First in Her FamilyA Stanford University freshman,
Hada Flores always knew she would go to college. She just didn’t know the road would be so steep. The daughter of poor Salvadoran immigrants, Flores attended a Houston charter school that kept its low-income, mostly Hispanic student body in class 65 percent longer than other public schools do, plus on many Saturdays.
Following the school’s mantra, “Whatever it Takes,” Flores had virtually no time for going out with friends, watching movies or even sleeping late on weekends. “Sometimes I wondered why I was doing all this,” says Flores, whose first name is pronounced AH-da.
Her welder father and custodian mother have pushed her as the first in their families to go to college in hopes of improving her career prospects. Although Flores earned A’s and B’s at other public schools, she chose the YES College Preparatory School as a step toward expanding her college choices. One of the school’s graduation requirements is acceptance from a four-year college.

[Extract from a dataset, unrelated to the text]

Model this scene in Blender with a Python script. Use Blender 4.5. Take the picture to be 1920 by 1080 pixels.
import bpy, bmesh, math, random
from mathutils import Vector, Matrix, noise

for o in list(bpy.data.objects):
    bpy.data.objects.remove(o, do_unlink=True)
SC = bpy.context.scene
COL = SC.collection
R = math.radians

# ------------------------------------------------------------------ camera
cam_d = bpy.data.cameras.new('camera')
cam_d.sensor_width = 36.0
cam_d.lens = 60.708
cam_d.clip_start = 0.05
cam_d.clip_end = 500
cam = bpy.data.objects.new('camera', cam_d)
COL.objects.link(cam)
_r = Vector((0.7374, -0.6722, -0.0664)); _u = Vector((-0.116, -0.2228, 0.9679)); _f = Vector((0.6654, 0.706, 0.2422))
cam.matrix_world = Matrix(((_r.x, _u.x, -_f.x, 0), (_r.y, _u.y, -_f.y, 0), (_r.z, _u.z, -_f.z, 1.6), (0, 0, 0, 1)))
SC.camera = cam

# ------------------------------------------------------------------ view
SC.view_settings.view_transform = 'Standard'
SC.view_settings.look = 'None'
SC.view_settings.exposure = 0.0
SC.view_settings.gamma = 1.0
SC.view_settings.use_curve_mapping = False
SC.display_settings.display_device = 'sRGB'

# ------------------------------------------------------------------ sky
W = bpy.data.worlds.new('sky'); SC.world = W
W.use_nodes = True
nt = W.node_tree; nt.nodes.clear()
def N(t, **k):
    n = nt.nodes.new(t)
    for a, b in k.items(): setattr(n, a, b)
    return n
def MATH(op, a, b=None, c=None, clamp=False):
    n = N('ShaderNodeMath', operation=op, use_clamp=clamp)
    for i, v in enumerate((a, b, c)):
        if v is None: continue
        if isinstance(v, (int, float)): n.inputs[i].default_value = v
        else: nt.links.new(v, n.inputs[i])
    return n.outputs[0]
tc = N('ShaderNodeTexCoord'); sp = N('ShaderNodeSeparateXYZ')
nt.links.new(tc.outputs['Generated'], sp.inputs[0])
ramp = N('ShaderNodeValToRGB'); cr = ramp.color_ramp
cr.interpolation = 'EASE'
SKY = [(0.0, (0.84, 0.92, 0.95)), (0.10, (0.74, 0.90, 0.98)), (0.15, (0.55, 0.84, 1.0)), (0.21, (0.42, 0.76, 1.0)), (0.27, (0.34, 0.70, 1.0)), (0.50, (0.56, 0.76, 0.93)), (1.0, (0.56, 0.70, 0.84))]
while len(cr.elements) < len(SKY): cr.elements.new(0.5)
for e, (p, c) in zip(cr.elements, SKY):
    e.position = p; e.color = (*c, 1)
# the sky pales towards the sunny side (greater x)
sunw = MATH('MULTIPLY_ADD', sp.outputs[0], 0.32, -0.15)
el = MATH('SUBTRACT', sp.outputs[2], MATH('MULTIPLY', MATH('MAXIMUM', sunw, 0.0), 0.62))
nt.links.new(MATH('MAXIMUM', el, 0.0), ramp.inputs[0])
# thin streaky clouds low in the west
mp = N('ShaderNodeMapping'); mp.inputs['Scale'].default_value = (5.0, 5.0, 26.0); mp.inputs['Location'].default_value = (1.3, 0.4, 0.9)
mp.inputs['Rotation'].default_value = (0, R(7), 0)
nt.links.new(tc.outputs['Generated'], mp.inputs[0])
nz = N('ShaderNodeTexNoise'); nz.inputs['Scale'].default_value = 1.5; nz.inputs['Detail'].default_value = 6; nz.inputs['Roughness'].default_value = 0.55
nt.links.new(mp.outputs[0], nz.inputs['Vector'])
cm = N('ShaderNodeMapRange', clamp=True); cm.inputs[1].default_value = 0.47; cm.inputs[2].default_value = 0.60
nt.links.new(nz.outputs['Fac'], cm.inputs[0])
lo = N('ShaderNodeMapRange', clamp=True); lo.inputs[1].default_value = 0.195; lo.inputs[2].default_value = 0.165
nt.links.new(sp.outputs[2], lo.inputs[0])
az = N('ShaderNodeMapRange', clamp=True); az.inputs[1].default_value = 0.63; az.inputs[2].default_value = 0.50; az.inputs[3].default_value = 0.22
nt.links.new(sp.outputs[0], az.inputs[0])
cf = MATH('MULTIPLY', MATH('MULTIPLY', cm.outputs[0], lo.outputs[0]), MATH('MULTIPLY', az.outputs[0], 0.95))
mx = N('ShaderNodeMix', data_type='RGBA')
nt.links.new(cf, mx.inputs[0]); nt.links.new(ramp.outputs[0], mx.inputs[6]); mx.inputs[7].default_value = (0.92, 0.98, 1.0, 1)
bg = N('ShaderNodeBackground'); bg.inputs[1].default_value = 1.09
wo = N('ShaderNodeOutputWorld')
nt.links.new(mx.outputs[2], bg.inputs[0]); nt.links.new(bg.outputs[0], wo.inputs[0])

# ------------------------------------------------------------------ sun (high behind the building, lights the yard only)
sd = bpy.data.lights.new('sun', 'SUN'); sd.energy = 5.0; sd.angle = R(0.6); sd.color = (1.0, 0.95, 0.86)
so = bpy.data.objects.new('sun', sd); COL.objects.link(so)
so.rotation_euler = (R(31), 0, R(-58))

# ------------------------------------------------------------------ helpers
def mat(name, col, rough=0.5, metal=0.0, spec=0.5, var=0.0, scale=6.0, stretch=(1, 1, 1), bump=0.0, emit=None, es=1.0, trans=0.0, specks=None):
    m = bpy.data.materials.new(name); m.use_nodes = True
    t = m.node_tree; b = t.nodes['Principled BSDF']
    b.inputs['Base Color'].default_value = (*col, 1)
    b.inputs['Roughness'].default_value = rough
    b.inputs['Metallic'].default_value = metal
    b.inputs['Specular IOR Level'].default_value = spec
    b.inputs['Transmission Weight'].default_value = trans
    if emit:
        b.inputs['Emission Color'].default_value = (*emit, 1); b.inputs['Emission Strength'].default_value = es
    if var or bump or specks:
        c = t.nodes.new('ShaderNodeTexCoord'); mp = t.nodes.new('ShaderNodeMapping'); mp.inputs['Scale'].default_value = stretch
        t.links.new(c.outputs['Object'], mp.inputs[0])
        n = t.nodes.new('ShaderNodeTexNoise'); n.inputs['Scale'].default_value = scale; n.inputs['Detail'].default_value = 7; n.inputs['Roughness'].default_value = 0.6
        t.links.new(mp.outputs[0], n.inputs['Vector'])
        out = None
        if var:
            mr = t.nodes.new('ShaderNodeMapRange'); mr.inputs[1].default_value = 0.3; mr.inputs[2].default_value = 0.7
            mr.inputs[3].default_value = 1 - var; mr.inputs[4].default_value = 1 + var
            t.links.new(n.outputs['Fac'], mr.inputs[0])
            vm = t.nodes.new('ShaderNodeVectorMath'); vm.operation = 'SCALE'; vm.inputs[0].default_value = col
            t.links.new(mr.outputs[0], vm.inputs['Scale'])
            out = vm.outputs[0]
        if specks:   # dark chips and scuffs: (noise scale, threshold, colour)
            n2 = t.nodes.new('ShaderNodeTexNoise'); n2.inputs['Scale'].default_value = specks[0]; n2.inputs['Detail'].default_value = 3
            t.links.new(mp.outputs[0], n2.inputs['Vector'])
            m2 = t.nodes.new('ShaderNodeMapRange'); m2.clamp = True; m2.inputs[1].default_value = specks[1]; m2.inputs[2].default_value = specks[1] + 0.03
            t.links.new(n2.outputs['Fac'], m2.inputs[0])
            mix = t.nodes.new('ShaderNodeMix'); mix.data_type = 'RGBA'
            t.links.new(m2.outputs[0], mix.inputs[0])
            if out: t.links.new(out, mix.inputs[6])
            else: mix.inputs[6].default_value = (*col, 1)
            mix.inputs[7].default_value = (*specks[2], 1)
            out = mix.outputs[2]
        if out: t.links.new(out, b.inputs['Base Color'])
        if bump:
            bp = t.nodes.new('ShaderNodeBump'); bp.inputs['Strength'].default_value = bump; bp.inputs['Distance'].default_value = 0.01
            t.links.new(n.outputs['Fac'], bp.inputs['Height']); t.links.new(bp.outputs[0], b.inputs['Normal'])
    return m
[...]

School director Chris Barbic says that when setting up the school in 1998, he wanted students to believe a university education was within reach. Also, he was leery of the relatively low transfer rate of community-college graduates to four-year institutions. More than 80 percent of YES students qualified for free lunch programs and like Flores, spoke Spanish at home and learned English in school. “We’re not targeting the top 10 percent, or the bottom 10 percent,” Barbic says. “We’re after that middle 80 percent.”
YES teachers and staff also take students to 25 colleges locally and nationally by the time they are seniors. That was definitely a factor in Flores, 18, gaining admission to prestigious universities like Brown, Washington, Rice and Wellesley. She might not have learned about them outside of YES.
Barbic and other YES staff provide their home and cell numbers to students and parents to answer questions, help with homework and provide support. The school also provides an SAT preparation and review class not normally found on other urban campuses.
Meanwhile, Barbic expects the stream of students like Flores to continue. Hispanics are the nation’s fastest-growing minority. After beginning his career in Houston public schools through Teach for America, Barbic, who’s White, decided to start a highly-structured academic program helping Hispanic students stay on track after seeing so many promising teens not bother to go to college because they didn’t believe it was important. In most of those cases, no one in their families were college graduates. Barbic’s program eventually blossomed into the free-standing YES school.
For her part, Flores, who graduated valedictorian from YES this past spring, is considering becoming a doctor.